Challenges in Housing Attainability

Despite numerous federal programs aimed at providing affordable housing, a significant gap exists between demand and available support. Strict eligibility criteria and additional screening processes often exclude vulnerable populations from assistance: one in four extremely low-income families in need of housing assistance actually receive it. This leaves an estimated 40.6 million Americans burdened by high housing costs, where more than 30 percent of their income is spent on housing and limits their ability to meet basic needs.

Various systemic barriers, including discriminatory practices and economic thresholds, also hinder a person’s access to attainable housing. Landlord discrimination against housing voucher holders, coupled with restrictive zoning laws, further exacerbates the crisis. Moreover, individuals lacking necessary documentation or with legal system records face significant challenges in securing stable housing.

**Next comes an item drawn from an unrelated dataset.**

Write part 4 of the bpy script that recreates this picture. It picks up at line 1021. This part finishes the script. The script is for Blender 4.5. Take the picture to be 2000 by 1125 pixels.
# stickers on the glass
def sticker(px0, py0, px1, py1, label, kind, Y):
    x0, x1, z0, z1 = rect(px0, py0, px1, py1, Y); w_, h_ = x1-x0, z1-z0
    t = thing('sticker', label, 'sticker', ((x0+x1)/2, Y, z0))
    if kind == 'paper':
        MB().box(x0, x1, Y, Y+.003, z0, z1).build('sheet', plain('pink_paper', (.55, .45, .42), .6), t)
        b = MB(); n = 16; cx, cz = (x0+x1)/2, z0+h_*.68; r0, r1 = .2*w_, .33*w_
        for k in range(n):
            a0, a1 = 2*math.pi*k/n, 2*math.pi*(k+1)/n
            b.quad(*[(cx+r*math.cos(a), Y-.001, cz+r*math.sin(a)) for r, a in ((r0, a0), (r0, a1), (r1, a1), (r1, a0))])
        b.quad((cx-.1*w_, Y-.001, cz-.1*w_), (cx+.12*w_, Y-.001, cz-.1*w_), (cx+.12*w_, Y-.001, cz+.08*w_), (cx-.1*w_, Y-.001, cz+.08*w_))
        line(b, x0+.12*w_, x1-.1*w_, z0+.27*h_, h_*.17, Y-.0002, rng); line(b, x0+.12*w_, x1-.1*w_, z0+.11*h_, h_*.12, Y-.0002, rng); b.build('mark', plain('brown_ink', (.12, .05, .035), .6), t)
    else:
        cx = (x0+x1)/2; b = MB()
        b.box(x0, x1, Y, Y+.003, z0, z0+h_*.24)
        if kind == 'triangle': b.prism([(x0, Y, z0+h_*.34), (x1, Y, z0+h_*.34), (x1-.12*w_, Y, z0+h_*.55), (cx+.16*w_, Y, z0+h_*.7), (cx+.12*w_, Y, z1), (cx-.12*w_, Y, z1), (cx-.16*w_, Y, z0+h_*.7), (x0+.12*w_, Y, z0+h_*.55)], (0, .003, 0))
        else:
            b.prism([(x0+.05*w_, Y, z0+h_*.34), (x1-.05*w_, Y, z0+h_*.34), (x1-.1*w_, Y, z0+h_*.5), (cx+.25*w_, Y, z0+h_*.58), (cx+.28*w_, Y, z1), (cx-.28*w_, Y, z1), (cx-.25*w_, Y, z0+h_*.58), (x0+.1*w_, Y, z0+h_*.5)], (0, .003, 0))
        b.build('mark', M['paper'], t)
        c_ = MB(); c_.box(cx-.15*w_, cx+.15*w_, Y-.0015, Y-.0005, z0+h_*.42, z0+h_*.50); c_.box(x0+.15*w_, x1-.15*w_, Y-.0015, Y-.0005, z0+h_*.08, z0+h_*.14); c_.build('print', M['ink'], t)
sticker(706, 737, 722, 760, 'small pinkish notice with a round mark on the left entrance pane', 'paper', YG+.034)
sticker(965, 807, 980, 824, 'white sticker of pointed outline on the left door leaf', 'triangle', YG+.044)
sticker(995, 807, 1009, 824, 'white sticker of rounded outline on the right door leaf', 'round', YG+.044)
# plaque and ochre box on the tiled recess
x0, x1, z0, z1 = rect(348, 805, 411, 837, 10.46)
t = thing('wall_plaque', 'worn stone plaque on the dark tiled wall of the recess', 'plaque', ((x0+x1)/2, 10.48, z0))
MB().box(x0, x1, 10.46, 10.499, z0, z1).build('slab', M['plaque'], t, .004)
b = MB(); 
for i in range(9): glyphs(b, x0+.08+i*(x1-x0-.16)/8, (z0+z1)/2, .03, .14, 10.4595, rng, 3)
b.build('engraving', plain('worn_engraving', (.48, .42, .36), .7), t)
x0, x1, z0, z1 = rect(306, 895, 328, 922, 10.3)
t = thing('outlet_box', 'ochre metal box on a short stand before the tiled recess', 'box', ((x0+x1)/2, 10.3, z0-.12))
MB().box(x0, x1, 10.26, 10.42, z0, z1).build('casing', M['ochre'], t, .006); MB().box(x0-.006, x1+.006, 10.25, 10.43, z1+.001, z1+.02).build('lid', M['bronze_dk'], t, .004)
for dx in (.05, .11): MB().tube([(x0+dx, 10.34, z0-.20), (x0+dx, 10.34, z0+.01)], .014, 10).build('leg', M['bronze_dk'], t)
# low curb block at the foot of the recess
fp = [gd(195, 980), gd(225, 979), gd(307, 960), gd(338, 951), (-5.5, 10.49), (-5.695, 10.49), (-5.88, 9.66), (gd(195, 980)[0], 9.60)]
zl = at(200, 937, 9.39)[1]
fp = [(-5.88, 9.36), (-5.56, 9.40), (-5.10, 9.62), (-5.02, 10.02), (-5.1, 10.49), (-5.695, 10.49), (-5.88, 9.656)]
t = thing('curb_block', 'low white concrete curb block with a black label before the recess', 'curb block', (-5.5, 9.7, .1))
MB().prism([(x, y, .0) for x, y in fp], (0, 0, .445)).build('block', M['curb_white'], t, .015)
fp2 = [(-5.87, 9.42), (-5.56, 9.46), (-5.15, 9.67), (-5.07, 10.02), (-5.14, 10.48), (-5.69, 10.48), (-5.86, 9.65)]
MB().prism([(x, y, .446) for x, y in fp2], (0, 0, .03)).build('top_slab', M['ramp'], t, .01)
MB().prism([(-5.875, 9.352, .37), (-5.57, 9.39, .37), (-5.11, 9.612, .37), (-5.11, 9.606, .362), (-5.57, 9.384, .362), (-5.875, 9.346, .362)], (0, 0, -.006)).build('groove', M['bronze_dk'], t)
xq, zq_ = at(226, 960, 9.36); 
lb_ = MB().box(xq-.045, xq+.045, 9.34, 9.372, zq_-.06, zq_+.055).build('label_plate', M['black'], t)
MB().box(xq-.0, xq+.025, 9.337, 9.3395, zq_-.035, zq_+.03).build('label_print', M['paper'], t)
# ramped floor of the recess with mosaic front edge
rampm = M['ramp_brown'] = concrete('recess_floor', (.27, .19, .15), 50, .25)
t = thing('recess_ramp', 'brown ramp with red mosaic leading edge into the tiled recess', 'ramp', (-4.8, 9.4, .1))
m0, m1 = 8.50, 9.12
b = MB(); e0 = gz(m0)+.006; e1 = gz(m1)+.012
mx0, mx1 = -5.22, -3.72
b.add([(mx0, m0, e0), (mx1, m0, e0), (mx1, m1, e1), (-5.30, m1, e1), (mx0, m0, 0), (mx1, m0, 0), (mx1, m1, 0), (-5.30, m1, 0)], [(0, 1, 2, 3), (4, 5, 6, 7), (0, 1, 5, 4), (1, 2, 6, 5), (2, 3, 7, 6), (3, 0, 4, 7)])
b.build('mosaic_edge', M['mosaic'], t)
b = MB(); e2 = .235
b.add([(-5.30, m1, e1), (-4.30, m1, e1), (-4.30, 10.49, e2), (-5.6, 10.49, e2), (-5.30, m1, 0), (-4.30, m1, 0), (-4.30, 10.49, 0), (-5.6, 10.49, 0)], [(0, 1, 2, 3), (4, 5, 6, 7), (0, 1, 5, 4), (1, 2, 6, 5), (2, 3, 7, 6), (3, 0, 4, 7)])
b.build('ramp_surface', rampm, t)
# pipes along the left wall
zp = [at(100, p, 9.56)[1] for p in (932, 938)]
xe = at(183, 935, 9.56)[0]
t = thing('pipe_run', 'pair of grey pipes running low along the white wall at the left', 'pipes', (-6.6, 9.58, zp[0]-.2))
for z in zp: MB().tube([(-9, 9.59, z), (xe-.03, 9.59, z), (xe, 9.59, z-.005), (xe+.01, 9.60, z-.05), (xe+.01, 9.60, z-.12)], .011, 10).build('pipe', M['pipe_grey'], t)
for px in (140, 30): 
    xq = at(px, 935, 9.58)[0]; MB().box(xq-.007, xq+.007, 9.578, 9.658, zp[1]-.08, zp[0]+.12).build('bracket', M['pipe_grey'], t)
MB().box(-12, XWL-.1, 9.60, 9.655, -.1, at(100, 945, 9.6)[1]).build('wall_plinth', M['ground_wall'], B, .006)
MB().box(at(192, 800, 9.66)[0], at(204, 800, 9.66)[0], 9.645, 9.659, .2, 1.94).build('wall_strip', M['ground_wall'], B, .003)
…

While housing assistance programs like the Low-Income Housing Tax Credit and the Housing Choice Voucher Program play a crucial role in federal housing strategies, recipients face significant disadvantages including resource limitations and systemic biases. In particular, public housing has experienced a history of mismanagement and underfunding, perpetuating generational patterns of poverty and instability.

Proven Solutions to Improve Housing Attainability

To effectively break the cycle of housing insecurity, a multifaceted approach is necessary. This includes increased government funding, mixed-income housing developments, and expanded access to private capital for developers. Additionally, lowering the multitude of barriers facing vulnerable and low-income populations—accomplished through reforms in zoning laws, enhanced support for renters through federal programs, and amending punitive regulations aimed at formerly incarcerated individuals or those with legal system involvement—is a crucial step toward attainable housing solutions.

By prioritizing attainability, creating innovative partnerships, and developing more inclusive affordable housing initiatives, we can work towards ending housing insecurity while building economic stability and stronger social communities.